Written task
Everything from the line with "Generate a Blender" through the line with "col = sc.collection", inclusive, should be repeated exactly, except the pictures.

'''

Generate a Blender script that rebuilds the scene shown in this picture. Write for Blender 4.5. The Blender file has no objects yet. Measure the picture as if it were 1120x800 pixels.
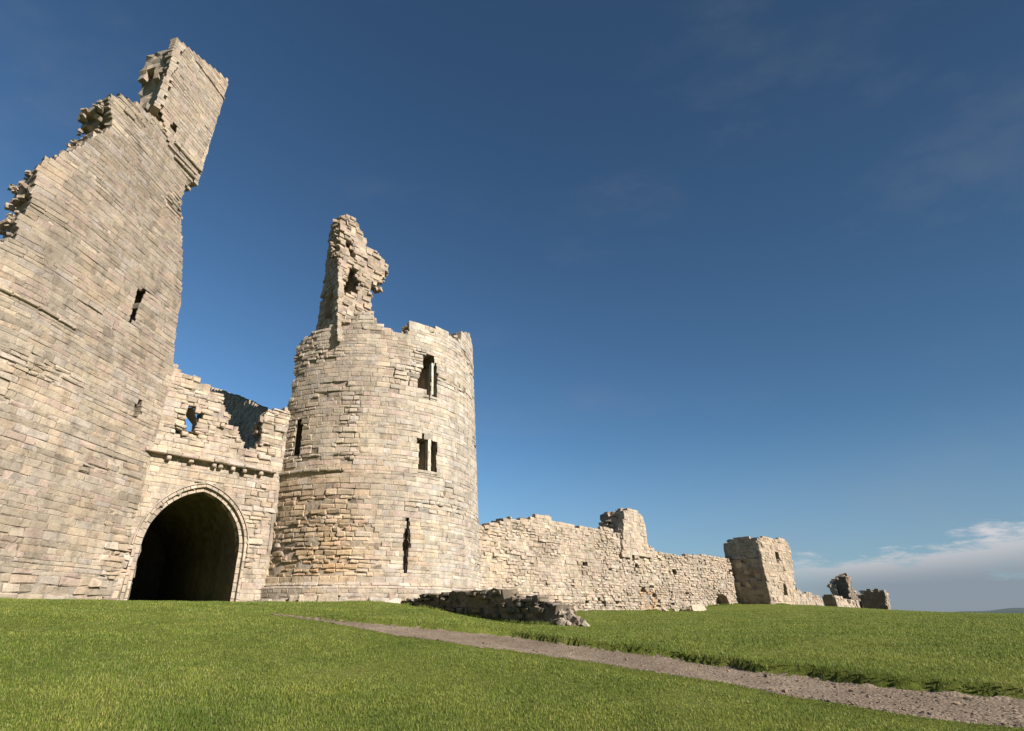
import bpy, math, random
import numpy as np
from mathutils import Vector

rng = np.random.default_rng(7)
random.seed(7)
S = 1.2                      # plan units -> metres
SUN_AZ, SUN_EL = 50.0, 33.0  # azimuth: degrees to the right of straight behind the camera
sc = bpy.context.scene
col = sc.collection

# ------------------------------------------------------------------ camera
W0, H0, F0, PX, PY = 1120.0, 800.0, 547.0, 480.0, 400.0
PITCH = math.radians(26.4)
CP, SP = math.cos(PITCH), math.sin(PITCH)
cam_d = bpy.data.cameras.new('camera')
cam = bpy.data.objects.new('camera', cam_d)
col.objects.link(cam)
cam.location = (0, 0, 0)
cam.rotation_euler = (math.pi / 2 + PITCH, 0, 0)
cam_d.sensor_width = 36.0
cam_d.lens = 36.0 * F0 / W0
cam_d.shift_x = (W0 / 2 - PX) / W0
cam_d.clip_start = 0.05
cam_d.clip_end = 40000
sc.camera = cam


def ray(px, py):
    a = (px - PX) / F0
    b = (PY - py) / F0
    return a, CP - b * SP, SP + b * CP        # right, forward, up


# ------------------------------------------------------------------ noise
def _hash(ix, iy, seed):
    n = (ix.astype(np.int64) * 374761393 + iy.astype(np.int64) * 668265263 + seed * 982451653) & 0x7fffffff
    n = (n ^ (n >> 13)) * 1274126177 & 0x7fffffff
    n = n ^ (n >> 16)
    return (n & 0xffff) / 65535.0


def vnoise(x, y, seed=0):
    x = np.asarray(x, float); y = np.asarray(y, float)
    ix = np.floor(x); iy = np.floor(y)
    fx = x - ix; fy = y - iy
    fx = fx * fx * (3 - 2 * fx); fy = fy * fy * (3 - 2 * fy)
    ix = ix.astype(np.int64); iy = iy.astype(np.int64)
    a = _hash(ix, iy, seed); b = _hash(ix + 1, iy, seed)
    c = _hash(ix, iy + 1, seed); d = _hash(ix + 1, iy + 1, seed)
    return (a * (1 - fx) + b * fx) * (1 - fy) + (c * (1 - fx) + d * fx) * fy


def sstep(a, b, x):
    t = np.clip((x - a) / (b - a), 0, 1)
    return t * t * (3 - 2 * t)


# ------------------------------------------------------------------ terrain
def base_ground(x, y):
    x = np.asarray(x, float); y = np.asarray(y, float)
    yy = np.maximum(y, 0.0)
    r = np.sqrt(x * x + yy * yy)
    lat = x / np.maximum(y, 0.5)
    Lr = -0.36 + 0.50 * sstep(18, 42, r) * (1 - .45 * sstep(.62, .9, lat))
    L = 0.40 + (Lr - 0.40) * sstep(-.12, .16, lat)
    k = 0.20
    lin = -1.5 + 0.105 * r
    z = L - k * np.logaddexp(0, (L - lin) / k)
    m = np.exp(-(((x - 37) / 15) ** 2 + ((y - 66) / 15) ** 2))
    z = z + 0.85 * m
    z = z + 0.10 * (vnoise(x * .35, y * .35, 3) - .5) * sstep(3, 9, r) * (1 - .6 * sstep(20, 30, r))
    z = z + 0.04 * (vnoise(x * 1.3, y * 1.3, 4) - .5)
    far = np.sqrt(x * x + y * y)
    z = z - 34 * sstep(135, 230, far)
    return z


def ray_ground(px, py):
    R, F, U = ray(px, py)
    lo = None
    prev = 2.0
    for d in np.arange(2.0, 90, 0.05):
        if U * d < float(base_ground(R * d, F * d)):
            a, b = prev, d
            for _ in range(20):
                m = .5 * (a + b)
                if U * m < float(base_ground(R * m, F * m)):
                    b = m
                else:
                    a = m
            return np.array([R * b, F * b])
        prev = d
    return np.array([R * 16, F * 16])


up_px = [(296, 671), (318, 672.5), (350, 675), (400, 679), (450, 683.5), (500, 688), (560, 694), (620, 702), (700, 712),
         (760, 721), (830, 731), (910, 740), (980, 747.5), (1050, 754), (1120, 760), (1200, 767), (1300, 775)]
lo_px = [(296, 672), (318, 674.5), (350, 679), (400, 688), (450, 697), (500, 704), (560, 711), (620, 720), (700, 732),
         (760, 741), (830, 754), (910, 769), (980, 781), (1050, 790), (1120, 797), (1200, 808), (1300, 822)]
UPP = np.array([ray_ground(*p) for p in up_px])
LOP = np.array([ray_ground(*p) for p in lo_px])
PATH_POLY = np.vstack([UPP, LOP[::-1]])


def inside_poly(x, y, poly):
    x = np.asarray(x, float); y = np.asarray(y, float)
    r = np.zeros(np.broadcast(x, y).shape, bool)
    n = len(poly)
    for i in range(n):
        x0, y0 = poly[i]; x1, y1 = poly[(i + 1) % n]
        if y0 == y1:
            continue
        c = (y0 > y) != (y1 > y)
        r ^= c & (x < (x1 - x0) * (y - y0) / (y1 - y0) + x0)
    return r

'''
'''

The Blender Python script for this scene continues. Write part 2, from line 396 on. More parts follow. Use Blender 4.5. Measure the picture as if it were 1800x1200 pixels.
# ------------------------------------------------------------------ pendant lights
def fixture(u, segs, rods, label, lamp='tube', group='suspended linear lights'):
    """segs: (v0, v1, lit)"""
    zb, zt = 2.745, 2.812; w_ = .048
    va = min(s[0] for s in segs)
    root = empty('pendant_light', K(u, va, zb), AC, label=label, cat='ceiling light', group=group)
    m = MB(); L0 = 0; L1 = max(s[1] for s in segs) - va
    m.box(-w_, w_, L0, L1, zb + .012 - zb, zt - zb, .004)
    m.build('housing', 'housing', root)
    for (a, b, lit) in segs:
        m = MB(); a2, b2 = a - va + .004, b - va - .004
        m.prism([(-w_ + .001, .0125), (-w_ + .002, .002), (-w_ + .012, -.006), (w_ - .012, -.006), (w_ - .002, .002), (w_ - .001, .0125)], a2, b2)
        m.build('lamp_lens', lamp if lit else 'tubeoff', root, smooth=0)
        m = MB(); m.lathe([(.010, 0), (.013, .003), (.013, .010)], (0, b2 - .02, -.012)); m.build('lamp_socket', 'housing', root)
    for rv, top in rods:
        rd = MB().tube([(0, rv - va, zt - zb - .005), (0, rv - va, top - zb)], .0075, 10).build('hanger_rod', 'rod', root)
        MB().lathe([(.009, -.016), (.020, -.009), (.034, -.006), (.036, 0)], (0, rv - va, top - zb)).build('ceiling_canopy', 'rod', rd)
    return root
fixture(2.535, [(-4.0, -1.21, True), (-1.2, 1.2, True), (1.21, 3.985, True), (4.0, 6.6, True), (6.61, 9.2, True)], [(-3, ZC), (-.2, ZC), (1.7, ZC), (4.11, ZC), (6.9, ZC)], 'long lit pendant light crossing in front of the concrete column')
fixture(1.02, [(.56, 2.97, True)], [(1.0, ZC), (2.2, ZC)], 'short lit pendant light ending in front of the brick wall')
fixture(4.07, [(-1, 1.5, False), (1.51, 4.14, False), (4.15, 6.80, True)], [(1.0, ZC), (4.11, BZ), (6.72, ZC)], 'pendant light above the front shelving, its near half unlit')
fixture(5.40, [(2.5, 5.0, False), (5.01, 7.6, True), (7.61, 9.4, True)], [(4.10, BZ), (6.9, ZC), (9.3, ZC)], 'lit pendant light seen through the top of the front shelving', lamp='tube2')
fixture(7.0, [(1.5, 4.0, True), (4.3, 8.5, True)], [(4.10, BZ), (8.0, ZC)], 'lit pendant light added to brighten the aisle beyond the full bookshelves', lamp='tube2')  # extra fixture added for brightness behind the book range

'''

Right answer
Generate a Blender script that rebuilds the scene shown in this picture. Write for Blender 4.5. The Blender file has no objects yet. Measure the picture as if it were 1120x800 pixels.
import bpy, math, random
import numpy as np
from mathutils import Vector

rng = np.random.default_rng(7)
random.seed(7)
S = 1.2                      # plan units -> metres
SUN_AZ, SUN_EL = 50.0, 33.0  # azimuth: degrees to the right of straight behind the camera
sc = bpy.context.scene
col = sc.collection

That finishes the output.